Problem description ▸ How many lines of the material below contain the string "this"? Answer with the number and nothing else.

Collected material ▸
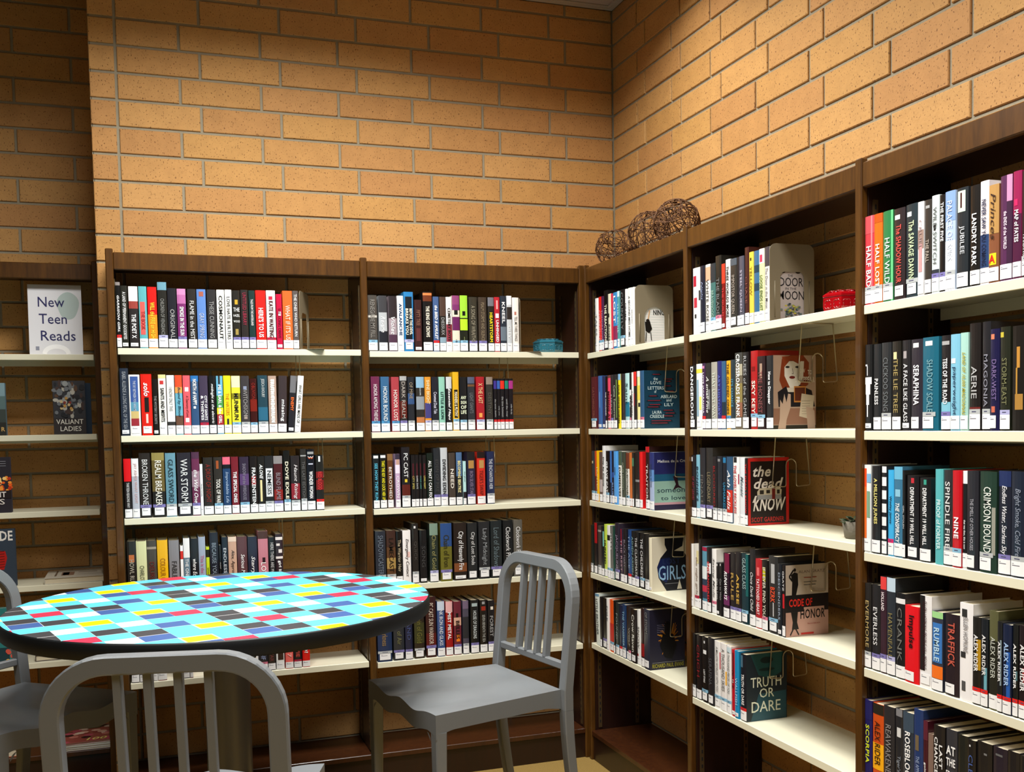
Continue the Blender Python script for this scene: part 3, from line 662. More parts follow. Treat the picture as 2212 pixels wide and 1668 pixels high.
15722 339 209|b81c28|f4e4e4|w-|.28-.8B|TATTOOED HEART|.12-.24:e87070:.3-.7
16106 304 210|1a1614|d8d4c0|wk|.1-.8B|IF I EVER FIND YOU|.1-.3:c8c020:.2-.7
16468 474 227|2c2c2c|e05030|wb|.4-.6B|BZRK|.1-.35:b0b0b0:.3-.7 .6-.78:c8c8c8:.5-.6
16968 200 209|1c2026|8c98a8|s-|.1-.8B|DESCENDERS|
17181 156 207|1a1414|ddd|w-|.04-.4|GRATZ|.4-.6:c02028:.2-.8 C:S44
#S4 5
11822 220 216|141314|555|wg|N|-|
12055 347 217|1a1516|882028|w-|.15-.65|CRICH|
12426 400 218|131112|f0f0f0|wb|.5-.7B|LOST STARS|.2-.26:e8e8e8:.3-.8 .06-.1:dddddd:.4-.6
12851 373 223|232226|55565a|w-|.3-.7|SERAFINA|
13242 377 219|f0eeec|585858|wb|.08-.75|A MILLION WORLDS WITH YOU|.15-.4:c03040:.9-1
13636 363 219|f0ecea|585858|wb|.08-.7|A THOUSAND SKIES|.4-.6:f0b030:.85-1
14016 273 218|f0eeec|505858|wb|.08-.7|A THOUSAND PIECES OF YOU|.02-.1:c8dce4
14316 208 212|c01424|501014|s-|.1-.8|RACE|.45-.5:e0e0e0:.3-.6 .05-.4:601018:.3-.7
14541 254 213|1a8cc0|b8dcec|s-|.4-.8|WALLFISH|
14821 345 209|181c24|f4f4f4|wr|.3-.76B|TRUTH OR DARE|.02-.2:486c80:.1-.5 C:S45
#S5 1
20845 364 217|d43c48|f4e4e4|wg|.34-.8B|HALF BAD|0-.2:c84c54 .0-1:e88088:.7-.85
21230 307 216|e46c18|fff0dc|wg|.34-.82B|HALF LOST|.0-.1:c45410
21555 361 216|2a7c48|eef8ee|wg|.3-.8|HALF WILD|.0-1:6cd088:.85-1
21950 383 214|302628|d85048|w-|.18-.82B|The SHADOW HOUR|.07-.12:e8e8e8:.1-.6
22350 404 216|26343a|c8dcb0|wg|.18-.8B|The SAVAGE DAWN|.08-.13:e0e8e8:.1-.5
22785 195 214|f0eeee|a89090|w-|.1-.6|CRUEL|.3-.5:a08478 .45-.75:c89898:.2-.8
22990 217 214|39332e|a89c90|w-|.42-.66B|THE FALL|.06-.09:aaaaaa:.2-.8
23222 237 219|dce8e8|505050|wp|.12-.7|WILD SWITCH|.3-.36:282828:.3-.6 .76-.84:30343c
23471 188 216|141213|f0f0f0|wp|.08-.48B|THE FIRST FIVE|
23667 312 218|b8cce8|dce4f0|wg|.1-.7|PALACE OF SPIES|0-.3:88a8dc .5-1:e8ecf4
24008 340 218|252a2e|d8dce0|w-|.38-.66|JUBILEE|.03-.24:c8dccc:.1-.8 .05-.2:481818:.35-.5
24413 280 215|1a1613|f4f4f4|w-|.28-.8B|LANDRY PARK|
24701 247 218|e8e0e4|1c2444|w-|.18-.82B|NEVER SAW YOU COMING|.52-.84:28406c
24956 281 204|845034|3c2418|w-|.05-.6I|Princes|0-.5:b88c50 .7-.82:f8d820:.1-.8 A
25263 319 216|54284f|ecdce8|w-|.34-.7B|the ENDS of the WORLD|.0-.25:d890b8:.6-1 .25-.84:3c1c38:.6-1
25607 224 218|981c50|f4f4f4|w-|.36-.66B|MAP of FATES|.4-1:4c1438 .26-.32:e02060:.2-.6
25843 207 214|24161f|ddd|wg|.6-.8|HARDING|.1-.3:8c3040:.5-.9
26062 227 212|5c1c40|ddd|w-|.3-.7|PROMISE|
#S5 2
20891 273 214|1c1c1c|f4f4f4|s-|N|-|.23-.25:f4f4f4:.1-.4 .25-.36:f4f4f4:.35-.45 .38-.46:f4f4f4:.05-.95 .46-.58:f4f4f4:.15-.8 .58-.7:f4f4f4:.25-.65 .7-.84:f4f4f4:.35-.5
21190 277 213|242628|e4e4e4|w-|.4-.7B|PAINLESS|
21483 356 214|2a2c2e|6c7072|wg|.17-.78|CUCKOO SONG|
21891 302 214|25221c|a8945c|w-|.2-.8|THE LIE TREE|.12-.2:e8d8a0:.2-.6
22218 283 214|262426|f0f0f0|s-|.26-.9|A FACE LIKE GLASS|.12-.2:a8a0a0:.2-.6
22549 386 213|2f2a33|f0f0f4|S-|.28-.72B|SERAPHINA|.04-.09:e0e0e0:.2-.7
22963 521 214|1c6278|7ca8b0|Sg|.24-.8|SHADOW SCALE|.04-.09:e8f0f0:.2-.65
23539 290 214|221f20|f8f8f8|wp|.24-.72B|TESS OF THE ROAD|.7-.84:80c0d4 .06-.1:aaaaaa:.1-.9
23846 283 214|82c2dc|1c3050|w-|.34-.84|paperweight|.25-.3:f4fcfc:.1-.6
24142 233 215|acd8cc|b0a020|w-|.2-.84BI|LAND OF 10,000 MADONNAS|
24393 323 233|1f1a18|b8b8b8|wg|.4-.7|AERIE|.78-.84:6c2420
24784 228 233|232226|8c8c98|wg|.3-.78|MAGONIA|
25019 257 215|1b1840|7c6898|S-|.3-.7|DARK-WEST|.05-.1:e08060:.1-.5 .76-.82:c86850:.2-.6
25293 272 217|24261a|787854|wl|.3-.75|STORM-EAST|.05-.1:c8b840:.0-.4
25616 430 216|181410|c08840|n-|N|-|.2-.4:c08838:.3-.5 .4-.65:b88838:.25-.35 .65-.8:a87c38:.2-.7
#S5 3
20845 260 220|e8ecec|30404c|w-|N|-|.04-.25:e84818:.0-.45 .25-.84:e86c28:.0-.45 .3-.6:7ca080:.5-.9 .1-.2:80b0d8:.5-1
21130 318 218|1b191a|e8dc80|w-|.14-.66B|A MILLION JUNES|
21495 187 218|1a1a1e|28486c|w-|N|-|.0-.07:f0f0f0:.1-.95 .12-.22:f0f0f0:.1-.95 .27-.37:f0f0f0:.1-.95 .42-.52:f0f0f0:.1-.95 .57-.67:f0f0f0:.1-.95 .72-.82:f0f0f0:.1-.95
21728 208 210|3cace4|102030|wK|.3-.62B|Wesley James|
21957 299 219|3c7494|f0f4f4|w-|.4-.84BI|THE CONSPIRACY|0-.14:6cb4d4 .25-.33:88c0d8:.2-.8
22265 109 211|131113|ccc|w-|.4-.66|GIRL, STOLEN|
22412 403 200|171114|f4f4f4|w-|.14-.82B|DEPARTMENT 19 WILL HILL|.03-.09:c02c38:.4-.65
22871 362 196|151416|f4f4f4|w-|.12-.8B|DEPARTMENT 19 WILL HILL|.02-.08:3c9c88:.4-.65
23380 250 218|58b4b8|e4f4f4|n-|.32-.84|PROOF of FOREVER|
23638 289 217|302e30|e8e8e8|wg|.12-.82|SPINDLE FIRE|
23937 282 217|c4101e|fff|wb|.48-.7B|NINE|
24227 139 217|f4f4f4|ddd|w-|.5-.8B|that was then, this is now|.13-.84:141416
24378 338 218|27262c|a8a8b0|S-|.28-.8|THE SMELL OF OTHER HOUSES|
24764 470 218|233a2e|e8ece4|Sg|.15-.8|CRIMSON BOUND|.35-.82:98988c:.75-.95
25253 337 221|20222f|f0f0f4|wp|.14-.8I|Endless Water, Starless Sky|0-.15:24305c
25612 366 221|1e2434|8c94a4|wg|.16-.8I|Bright Smoke, Cold Fire|
25989 205 222|22284c|aaa|w-|.2-.8|THE RAVEN|
#S5 4
20845 255 216|24211f|b8a068|wg|.2-.75|EVERMORE|
21126 308 217|232224|e8e8e8|wp|.26-.7|EVERLESS|
21452 224 241|38202c|e8dce0|wp|.16-.35B|HOLLAND|0-.13:e04040
21687 313 242|2a3038|887c50|wl|.36-.82|HAVENFALL|0-.14:c0d4e4
22017 329 209|17171a|70706c|w-|.16-.8|CRANK|.06-.12:e8e8e8:.0-1
22370 470 185|e41420|181010|S-|.12-.55B|Impulse|
22856 397 216|f0eeee|401c20|w-|.06-.8|ELLEN HOPKINS PEOPLE KILL PEOPLE|.0-.82:1c1a1a:.0-.5
23269 354 185|343848|b8d8ec|w-|.2-.62B|RUMBLE|0-.08:a0d890 .14-.64:3c78c0:.1-.95 .68-.84:f07420
23699 430 187|271c22|c05848|S-|.1-.64B|TRAFFICK|
24158 401 219|f4f2f2|8c8888|n-|.14-.5B|ELLEN HOPKINS|.06-.14:303030:.2-.6 .5-.56:303030:.1-.5 .8-.9:505050:.2-.5
24559 243 194|1c1a16|f0f0f0|wr|.2-.62B|ALEX RIDER|.25-.6:b88c1c:.55-1
24810 205 194|161c22|e8e8e8|wr|.18-.64B|ALEX RIDER|.55-.8:6ca8b8:.5-.9
25028 255 215|5c5c3c|c8ccc0|w-|.26-.68|ALEX RIDER|.3-.84:24241c
25291 137 196|1a1c1e|f0f0f0|wr|.2-.68B|ALEX RIDER|.2-.7:809098:.6-.9
25433 241 193|15203c|a8c8f0|wr|.2-.68B|ALEX RIDER|.3-.84:2458a8:.5-.9
25681 150 196|161818|f0f0f0|wr|.2-.7B|ALEX RIDER|.5-.6:608890:.5-.9
25839 225 197|1e1418|f0f0f0|wr|.2-.7B|ALEX RIDER|.45-.6:b82c34:.5-1
26072 201 198|1e1418|f0f0f0|wr|.2-.7|-|
#S5 5
20845 287 225|1e1c5c|d4e028|w-|.28-.72B|SCORPIA|.02-.22:20205c
21147 413 224|d05018|241410|w-|.2-.7|ALEX RIDER|0-.12:28241c .45-.75:f8b018
21589 400 229|2c2a2d|8c8888|w-|.2-.8|REAWAKENED|
22017 286 232|24252a|9098a4|w-|.5-.85|Tiger's Curse|0-.08:808084:.1-.9 .2-.3:d8d8d8:.25-.75
22314 373 232|2c3440|f8f8f8|w-|.2-.75B|ROSEBLOOD|0-.2:3c4c5c
22700 316 249|22386a|98a8c8|w-|.45-.85|THE APPRENTICE WAR|.25-.4:706048:.2-.6
23029 150 228|441420|f4f4f4|w-|.25-.75B|going|0-.2:5c2030
23189 168 202|80685c|e0d4c8|w-|.4-.8|EDEN|
23363 362 228|201c1c|f0f0f0|w-|.12-.5B2|LAST CHANCE|.5-.8:505c5c
23744 344 229|34343a|f8f8f8|w-|.15-.75HB|AT THE EDGE OF THE|
24111 306 226|1c1e1b|c8ccc8|w-|.35-.75|City|
24429 253 224|1b1819|4860a0|w-|.15-.5|CLEAR|.05-.07:f0f0f0:.3-.45
24693 435 228|1e1a19|777|w-|N|-|.1-.12:777777:.5-.7
25161 397 229|241c28|666|w-|N|-|.06-.08:666666:.2-.7
25568 322 232|1a171a|555|w-|N|-|
25901 313 231|19171a|555|w-|N|-|
"""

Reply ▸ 2